- Records supplied
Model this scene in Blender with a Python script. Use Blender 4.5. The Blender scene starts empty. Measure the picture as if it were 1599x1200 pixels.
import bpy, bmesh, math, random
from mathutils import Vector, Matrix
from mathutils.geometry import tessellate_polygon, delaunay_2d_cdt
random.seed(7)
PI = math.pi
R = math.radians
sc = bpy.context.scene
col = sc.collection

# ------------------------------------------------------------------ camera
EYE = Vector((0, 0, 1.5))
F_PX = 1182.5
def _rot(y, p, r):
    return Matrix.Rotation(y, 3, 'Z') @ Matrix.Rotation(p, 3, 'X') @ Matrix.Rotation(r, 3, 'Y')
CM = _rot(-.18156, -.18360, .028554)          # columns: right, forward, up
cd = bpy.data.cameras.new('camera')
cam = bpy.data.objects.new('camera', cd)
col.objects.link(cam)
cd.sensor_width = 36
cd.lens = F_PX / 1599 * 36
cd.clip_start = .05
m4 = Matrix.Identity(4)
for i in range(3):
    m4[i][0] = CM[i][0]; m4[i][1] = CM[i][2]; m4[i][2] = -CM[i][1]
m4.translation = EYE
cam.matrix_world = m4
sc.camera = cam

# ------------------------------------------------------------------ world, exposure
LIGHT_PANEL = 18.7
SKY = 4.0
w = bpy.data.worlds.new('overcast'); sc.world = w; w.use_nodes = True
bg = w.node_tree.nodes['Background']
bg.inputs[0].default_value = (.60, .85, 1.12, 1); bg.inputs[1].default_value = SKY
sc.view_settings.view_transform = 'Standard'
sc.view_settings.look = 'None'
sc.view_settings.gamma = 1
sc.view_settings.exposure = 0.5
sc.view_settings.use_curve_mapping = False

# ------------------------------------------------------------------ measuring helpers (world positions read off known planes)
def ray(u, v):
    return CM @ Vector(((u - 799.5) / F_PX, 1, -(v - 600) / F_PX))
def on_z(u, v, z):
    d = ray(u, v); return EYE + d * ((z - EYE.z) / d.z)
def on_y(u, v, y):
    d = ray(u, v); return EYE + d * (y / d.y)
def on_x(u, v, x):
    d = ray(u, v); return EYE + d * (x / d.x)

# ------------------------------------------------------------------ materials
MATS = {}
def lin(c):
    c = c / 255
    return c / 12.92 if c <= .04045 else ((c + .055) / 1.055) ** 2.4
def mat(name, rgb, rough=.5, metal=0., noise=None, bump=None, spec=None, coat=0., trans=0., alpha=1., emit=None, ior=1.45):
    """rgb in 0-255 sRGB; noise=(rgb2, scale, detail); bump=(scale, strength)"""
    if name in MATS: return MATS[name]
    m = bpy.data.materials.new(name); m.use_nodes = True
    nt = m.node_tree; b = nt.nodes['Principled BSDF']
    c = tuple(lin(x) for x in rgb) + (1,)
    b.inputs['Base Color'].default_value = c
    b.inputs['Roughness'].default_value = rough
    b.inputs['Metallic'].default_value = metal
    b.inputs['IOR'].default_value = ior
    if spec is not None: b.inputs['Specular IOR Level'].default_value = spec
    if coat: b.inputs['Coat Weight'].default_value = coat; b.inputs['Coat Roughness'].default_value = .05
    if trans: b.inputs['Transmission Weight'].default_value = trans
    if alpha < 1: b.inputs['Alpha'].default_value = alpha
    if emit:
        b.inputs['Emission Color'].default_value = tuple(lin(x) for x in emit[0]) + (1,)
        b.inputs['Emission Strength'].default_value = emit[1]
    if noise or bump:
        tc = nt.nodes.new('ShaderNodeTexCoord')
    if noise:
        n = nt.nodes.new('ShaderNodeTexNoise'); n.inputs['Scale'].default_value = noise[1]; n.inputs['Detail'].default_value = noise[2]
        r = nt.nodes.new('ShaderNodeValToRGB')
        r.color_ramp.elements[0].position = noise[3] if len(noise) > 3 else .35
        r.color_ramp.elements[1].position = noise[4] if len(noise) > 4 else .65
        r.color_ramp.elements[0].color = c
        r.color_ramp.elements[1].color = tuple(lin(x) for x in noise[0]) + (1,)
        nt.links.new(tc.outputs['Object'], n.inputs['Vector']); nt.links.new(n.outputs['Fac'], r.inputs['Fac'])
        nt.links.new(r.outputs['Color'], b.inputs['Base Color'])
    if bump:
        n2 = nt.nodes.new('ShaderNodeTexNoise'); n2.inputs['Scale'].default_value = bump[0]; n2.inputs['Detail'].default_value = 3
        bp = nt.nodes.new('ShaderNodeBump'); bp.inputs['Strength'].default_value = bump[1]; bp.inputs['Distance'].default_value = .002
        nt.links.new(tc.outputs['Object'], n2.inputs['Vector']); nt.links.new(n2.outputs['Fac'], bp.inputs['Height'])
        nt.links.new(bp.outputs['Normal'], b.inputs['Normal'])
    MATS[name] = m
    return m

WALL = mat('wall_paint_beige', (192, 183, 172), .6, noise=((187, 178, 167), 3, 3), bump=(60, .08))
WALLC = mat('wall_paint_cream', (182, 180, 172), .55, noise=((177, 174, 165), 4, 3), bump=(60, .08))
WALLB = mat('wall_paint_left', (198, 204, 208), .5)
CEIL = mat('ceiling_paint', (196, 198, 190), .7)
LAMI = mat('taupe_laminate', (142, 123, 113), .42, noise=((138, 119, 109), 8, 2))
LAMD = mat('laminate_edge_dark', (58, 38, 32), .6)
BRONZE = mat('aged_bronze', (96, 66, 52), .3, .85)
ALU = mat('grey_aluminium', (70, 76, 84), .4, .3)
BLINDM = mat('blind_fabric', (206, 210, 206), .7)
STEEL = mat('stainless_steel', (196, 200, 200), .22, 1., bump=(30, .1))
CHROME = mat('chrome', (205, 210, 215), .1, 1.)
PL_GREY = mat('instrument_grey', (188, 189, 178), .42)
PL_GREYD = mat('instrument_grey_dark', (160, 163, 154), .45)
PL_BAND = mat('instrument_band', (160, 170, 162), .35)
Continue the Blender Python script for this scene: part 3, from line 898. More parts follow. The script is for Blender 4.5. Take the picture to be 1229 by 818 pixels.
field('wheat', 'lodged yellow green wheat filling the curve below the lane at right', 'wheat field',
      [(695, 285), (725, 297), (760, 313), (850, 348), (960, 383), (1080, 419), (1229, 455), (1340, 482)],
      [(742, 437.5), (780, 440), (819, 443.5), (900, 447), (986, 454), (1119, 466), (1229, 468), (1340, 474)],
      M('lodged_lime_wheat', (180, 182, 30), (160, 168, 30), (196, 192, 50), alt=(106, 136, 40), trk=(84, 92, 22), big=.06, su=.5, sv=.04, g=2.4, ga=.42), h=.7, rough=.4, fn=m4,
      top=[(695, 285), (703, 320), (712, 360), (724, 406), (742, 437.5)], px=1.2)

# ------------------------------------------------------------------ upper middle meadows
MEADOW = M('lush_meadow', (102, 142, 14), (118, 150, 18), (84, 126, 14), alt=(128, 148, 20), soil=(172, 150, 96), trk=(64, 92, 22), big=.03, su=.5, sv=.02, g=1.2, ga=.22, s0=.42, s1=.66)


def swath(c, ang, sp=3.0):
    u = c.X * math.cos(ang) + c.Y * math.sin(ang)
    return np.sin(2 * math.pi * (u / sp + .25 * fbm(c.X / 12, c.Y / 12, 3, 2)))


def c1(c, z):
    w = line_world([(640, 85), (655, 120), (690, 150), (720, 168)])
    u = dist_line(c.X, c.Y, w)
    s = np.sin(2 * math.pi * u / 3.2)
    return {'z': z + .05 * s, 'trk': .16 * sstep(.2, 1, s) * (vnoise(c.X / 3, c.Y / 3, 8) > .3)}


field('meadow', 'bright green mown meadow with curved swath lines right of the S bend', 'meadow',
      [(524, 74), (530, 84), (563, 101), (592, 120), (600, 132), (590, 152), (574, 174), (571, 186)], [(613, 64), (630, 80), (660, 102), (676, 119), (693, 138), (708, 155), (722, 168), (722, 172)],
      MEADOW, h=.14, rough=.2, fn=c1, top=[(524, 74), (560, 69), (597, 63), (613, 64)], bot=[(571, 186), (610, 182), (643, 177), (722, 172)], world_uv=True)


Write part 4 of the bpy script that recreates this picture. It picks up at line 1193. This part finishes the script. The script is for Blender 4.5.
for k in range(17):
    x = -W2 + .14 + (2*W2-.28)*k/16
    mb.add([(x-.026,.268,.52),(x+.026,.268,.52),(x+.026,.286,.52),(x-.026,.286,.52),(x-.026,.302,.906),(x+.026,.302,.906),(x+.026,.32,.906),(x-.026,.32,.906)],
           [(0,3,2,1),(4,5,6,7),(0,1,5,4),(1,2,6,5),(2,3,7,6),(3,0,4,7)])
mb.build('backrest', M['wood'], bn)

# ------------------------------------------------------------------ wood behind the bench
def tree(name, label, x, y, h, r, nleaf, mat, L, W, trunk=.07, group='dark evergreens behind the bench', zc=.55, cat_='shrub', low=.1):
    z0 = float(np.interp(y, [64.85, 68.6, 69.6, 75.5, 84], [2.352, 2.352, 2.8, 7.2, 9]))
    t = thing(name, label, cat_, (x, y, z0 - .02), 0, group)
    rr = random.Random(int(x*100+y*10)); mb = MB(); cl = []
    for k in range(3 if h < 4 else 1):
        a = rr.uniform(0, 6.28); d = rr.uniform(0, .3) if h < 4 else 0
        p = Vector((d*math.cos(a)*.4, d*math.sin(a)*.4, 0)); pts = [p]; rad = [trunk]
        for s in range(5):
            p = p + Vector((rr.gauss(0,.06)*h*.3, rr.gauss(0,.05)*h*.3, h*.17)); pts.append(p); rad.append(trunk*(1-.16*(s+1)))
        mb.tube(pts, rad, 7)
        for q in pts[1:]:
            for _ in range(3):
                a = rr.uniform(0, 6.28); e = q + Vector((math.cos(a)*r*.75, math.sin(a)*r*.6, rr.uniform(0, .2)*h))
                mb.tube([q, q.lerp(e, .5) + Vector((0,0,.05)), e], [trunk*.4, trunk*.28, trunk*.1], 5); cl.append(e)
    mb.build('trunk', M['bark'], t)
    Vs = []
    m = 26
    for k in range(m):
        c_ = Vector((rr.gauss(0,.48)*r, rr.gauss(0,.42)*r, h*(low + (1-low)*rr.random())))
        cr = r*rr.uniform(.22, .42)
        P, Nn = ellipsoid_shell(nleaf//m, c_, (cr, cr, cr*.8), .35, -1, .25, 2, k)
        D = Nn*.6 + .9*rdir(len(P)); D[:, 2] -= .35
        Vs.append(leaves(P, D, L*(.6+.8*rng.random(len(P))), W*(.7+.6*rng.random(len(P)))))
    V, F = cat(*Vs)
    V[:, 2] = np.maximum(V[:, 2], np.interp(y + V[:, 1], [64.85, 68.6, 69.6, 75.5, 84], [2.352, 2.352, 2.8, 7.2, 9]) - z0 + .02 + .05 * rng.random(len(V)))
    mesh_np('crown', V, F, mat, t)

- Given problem
Exactly as written, quote the lines from the one that has "Write part 4" down to the one that has "mb.build('backrest', M['wood'], bn)", and include both.

- Solution below
Write part 4 of the bpy script that recreates this picture. It picks up at line 1193. This part finishes the script. The script is for Blender 4.5.
for k in range(17):
    x = -W2 + .14 + (2*W2-.28)*k/16
    mb.add([(x-.026,.268,.52),(x+.026,.268,.52),(x+.026,.286,.52),(x-.026,.286,.52),(x-.026,.302,.906),(x+.026,.302,.906),(x+.026,.32,.906),(x-.026,.32,.906)],
           [(0,3,2,1),(4,5,6,7),(0,1,5,4),(1,2,6,5),(2,3,7,6),(3,0,4,7)])
mb.build('backrest', M['wood'], bn)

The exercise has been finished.